Lara cuelga de las horcas sedosas de las academias pues muchas de sus letras veneran lo cursi. Algo hay de razón en ello. Pongo un disco de Agustín Lara, y, tras una ronda de huesos por el piano, su voz de pésame entra conversando en la canción y dinamita la retórica: "El mundo se abre a mis pies como si mis pecados hubieran deshecho la tierra, y, dentro de mi sublime inconsciencia, se pudiera sentir, sacando el corazón por la ventana de la vida, un rocío bienhechor que fecundara el último retoño de mi fantasía".

¡"Sacar el corazón por la ventana de la vida"!, ¡"fecundar el último retoño de mi fantasía"! Estas líneas, por gruesas, no hubiesen pasado la aduana de Rubén Darío; pero todo creador gigante es un huracán que trae vientos nuevos junto con hojas muertas, y en el propio Rubén hay tales hojas como para alfombrar un otoño.
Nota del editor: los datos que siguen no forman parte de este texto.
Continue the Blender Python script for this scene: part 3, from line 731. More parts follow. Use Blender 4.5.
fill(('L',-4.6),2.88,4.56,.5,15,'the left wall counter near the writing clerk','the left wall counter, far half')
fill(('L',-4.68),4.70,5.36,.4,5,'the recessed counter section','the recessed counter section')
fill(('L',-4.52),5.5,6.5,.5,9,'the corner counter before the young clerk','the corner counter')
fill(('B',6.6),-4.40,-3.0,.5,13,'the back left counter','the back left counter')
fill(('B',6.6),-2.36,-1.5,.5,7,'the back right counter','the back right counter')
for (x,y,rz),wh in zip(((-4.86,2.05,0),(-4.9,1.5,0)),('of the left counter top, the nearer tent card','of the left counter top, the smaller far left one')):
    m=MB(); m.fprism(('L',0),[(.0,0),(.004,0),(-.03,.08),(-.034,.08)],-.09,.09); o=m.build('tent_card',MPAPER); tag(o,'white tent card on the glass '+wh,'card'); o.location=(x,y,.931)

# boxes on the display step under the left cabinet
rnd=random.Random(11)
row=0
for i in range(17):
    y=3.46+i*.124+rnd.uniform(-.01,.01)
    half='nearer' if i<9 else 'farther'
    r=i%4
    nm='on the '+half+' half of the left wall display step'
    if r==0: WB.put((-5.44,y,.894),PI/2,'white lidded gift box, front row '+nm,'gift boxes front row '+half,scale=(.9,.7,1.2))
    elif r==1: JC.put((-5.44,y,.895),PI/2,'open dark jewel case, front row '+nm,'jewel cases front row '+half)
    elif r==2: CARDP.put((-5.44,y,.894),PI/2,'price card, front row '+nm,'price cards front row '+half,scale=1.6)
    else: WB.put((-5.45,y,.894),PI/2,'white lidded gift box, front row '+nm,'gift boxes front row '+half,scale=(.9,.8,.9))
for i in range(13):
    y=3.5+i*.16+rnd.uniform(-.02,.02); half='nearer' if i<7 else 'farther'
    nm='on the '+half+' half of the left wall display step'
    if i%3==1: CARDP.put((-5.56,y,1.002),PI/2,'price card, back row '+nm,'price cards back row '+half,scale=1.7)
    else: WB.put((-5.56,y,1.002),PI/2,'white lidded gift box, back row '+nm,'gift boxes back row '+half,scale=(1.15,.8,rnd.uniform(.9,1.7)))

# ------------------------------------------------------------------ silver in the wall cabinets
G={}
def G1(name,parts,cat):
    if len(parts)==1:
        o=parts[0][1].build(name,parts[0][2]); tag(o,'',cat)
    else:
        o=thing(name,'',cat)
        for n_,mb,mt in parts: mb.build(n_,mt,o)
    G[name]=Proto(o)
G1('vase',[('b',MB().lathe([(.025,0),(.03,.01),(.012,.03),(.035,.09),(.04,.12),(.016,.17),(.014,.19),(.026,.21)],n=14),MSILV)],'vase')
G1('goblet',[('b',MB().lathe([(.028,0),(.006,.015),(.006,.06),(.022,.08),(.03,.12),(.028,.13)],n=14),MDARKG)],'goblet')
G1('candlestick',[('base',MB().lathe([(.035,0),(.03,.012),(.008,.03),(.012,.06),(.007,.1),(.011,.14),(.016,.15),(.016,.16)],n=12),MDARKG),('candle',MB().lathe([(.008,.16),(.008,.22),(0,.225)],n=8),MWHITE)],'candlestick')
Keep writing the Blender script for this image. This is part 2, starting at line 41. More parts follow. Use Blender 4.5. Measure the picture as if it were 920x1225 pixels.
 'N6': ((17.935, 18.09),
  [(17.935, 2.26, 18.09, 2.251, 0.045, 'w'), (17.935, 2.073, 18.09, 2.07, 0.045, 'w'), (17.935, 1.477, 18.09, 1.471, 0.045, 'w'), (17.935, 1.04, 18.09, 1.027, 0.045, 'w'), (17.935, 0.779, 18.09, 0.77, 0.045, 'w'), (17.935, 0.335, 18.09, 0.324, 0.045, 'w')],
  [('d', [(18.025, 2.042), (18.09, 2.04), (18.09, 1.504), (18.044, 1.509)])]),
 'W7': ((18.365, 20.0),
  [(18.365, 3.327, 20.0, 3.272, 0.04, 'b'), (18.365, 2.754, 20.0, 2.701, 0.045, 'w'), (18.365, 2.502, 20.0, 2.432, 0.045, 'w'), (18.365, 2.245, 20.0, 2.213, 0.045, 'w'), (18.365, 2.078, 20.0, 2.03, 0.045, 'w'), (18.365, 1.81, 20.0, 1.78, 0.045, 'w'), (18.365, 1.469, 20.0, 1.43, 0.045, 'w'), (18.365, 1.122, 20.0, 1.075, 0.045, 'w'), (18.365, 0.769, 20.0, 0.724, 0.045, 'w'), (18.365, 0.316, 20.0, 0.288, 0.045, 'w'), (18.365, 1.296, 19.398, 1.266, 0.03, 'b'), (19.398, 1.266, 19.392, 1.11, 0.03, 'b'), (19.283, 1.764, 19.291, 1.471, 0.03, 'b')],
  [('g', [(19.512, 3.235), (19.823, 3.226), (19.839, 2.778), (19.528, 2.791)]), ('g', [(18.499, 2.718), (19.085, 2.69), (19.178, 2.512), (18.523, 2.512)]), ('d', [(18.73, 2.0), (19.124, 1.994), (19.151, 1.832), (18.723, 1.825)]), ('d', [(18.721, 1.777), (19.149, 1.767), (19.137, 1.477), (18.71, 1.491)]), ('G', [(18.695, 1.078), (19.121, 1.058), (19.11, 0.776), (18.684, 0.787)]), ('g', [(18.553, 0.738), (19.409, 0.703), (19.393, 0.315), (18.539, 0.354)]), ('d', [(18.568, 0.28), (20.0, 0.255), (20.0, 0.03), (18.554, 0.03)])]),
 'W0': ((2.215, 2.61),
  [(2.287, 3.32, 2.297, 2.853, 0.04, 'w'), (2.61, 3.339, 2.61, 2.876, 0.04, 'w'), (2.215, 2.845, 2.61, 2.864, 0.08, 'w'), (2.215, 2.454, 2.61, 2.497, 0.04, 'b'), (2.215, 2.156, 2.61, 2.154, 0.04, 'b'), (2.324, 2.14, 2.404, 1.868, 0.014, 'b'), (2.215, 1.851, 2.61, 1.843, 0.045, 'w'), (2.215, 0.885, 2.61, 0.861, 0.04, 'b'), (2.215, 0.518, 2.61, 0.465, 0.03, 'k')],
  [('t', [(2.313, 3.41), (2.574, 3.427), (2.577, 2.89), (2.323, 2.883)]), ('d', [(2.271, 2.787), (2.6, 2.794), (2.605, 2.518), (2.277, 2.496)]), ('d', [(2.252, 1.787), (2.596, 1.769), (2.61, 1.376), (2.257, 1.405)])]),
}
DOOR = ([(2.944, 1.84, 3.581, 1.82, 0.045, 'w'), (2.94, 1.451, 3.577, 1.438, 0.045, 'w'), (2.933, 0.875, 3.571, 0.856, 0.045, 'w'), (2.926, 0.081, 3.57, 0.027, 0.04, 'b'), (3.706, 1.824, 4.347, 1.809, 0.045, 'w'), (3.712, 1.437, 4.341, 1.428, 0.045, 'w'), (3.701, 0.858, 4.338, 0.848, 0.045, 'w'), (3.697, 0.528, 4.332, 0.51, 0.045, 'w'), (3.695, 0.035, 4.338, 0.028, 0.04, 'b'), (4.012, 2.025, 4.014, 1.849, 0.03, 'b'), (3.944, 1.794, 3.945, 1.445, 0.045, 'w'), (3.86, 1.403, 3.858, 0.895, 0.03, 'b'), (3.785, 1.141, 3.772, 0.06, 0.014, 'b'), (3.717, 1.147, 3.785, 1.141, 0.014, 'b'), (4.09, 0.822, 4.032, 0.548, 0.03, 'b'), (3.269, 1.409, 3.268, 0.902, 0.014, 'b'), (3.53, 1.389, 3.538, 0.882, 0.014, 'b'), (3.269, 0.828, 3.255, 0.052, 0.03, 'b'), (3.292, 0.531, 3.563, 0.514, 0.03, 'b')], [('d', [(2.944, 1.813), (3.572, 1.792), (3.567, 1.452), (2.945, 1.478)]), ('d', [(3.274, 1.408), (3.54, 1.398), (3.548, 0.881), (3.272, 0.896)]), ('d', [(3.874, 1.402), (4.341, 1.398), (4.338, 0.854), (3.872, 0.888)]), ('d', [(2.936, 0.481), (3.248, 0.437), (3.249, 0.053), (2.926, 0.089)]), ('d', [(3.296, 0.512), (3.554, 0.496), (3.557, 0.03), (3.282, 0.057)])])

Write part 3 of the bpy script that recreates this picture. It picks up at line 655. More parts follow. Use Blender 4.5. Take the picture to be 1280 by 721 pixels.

En fin, es cosa de ellos: Rubén Darío, Agustín Lara: que entre los genios se entiendan.

Cada cual tiene sus boleros como se tiene a sí mismo, y nadie es intercambiable (excepto los candidatos que son las mismas caras nuevas). La música amada no es solo una ondulación que se desdobla en el aire: es también un tiempo pasado; es una escena, un encuentro que viene otra vez. Es toda una época que insiste en buscarnos; quizá es el tiempo viejo de la juventud, cuando uno creía que la gente merecía el mundo (hoy, lo inverso es lo real).

El bolero es un dulce felino de siete vidas que muere y mata de amor y deja a todos sobrevivientes. Para mí es un tiempo que se toma con café; entonces se unen el rumor de una música y el perfume memorioso de tazas servidas. En esos instantes ni siquiera extraño mi juventud porque ella no se pierde: solo pasa a los jóvenes. Extraño mis sueños, que hoy parecen -porque lo fueron- de otro mundo. Bienaventurados sean quienes mueren antes que sus sueños.